On the other hand, if there's something specific about this hotel room that's important to the story, you HAVE to put that in there.

Panel 1
Broad shot of a seedy hotel room. SHEMP, 40, a guy who looks like an old, fat version of Tim Allen, sits on the edge of the bed in his boxer shorts, holding a mostly empty bottle of whisky. He's staring dully at the floor. On a table beside his bed is a HIGH-TECH DEVICE that's startlingly out of place with the rest of the room; it's like a cross between a birdcage and a juke box, and is about the size of an average desktop printer. THREE SMALL, ROUND LIGHTS glow RED on the device's base.

So the weird, futuristic machine is important to the story; it's fully described in the script, and you can (usually) count on the artist to put it in there where it's supposed to go.

But you STILL don't get any more specific about the hotel room, because it's not crucial to the story.

Let's change scenes. If you've got a guy jogging through Central Park, and the only important things are that it's this particular guy and that he's jogging, you can say this:

Panel 1
BRIAN STEVENS, 30, a blonde, blue-eyed, very fit man in a track suit, jogs through Central Park. It's an ordinary day, and people go about their regular business.

The artist can determine the angle and the distance from which you're looking at Brian Stevens, how many other people to draw, anything he wants. A lot of artists will tell little stories in the background; you might get the panel back and see that the artist has added a small boy holding a balloon, running from a smaller girl who clearly wants the balloon back. Or maybe your main character is jogging past a young man in the process of proposing to his (horrified) girlfriend. It's an open invitation to be creative.

If it's raining, however, and your guy is still jogging...for one thing, that says something about his character, and for another thing, the people in Central Park will be greatly decreased in number and motivations to be there. With this panel description:

Panel 1
BRIAN STEVENS, 30, a blonde, blue-eyed, very fit man in a track suit, jogs through Central Park. It's RAINING. There aren't many people out and about, but Brian is oblivious to the rain.

Now you're inviting the artist to add, say, an umbrella salesman. Or some businessman who's just lost his job, walking home, soaking wet and dejected. Or a drug dealer leaning against a tree, trying and failing to look casual.

Or you might just get Brian Stevens jogging in the rain, with no other people around him.

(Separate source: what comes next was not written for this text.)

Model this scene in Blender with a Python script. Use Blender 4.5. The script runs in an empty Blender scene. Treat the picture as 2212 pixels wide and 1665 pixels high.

ONE THING TO NOTE: this philosophy of "everything you need, nothing you don't," is not shared by all comic book writers. Some writers put a TON of freedom in the artist's hands - more than I'm comfortable with, honestly. I saw a script years ago that had this description:

PAGES 11 - 14
Collins approaches the beast's lair.

As far as I'm concerned, that's just lazy. That's putting almost the entire burden of constructing the story on the artist's shoulders. If you're going to do that, you should list the artist as co-writer.

On the flip side, some writers go into meticulous, exhaustive detail about every single thing you see in every single panel. Alan Moore is famous for this. If he puts a scene in a library, chances are good that he'll list the titles on every single one of the books you can see on the shelves. He'll describe every article of clothing that every character is wearing, and how they're wearing it. He'll tell you how each pillow is arranged on a bed, and maybe the pattern of the lace on the window curtains.

Now, this is Alan Moore we're talking about here. He's comics royalty. He's practically a demi-god. He wrote my single favorite comic book in the history of ever: Batman: The Killing Joke. (And yes, I know Moore doesn't like The Killing Joke anymore, but I still love it.)

But I also heard a comics artist say, regarding Moore's scripting style, "Jesus Christ. Just draw it yourself."

It is, of course, up to you to figure out what your style will be.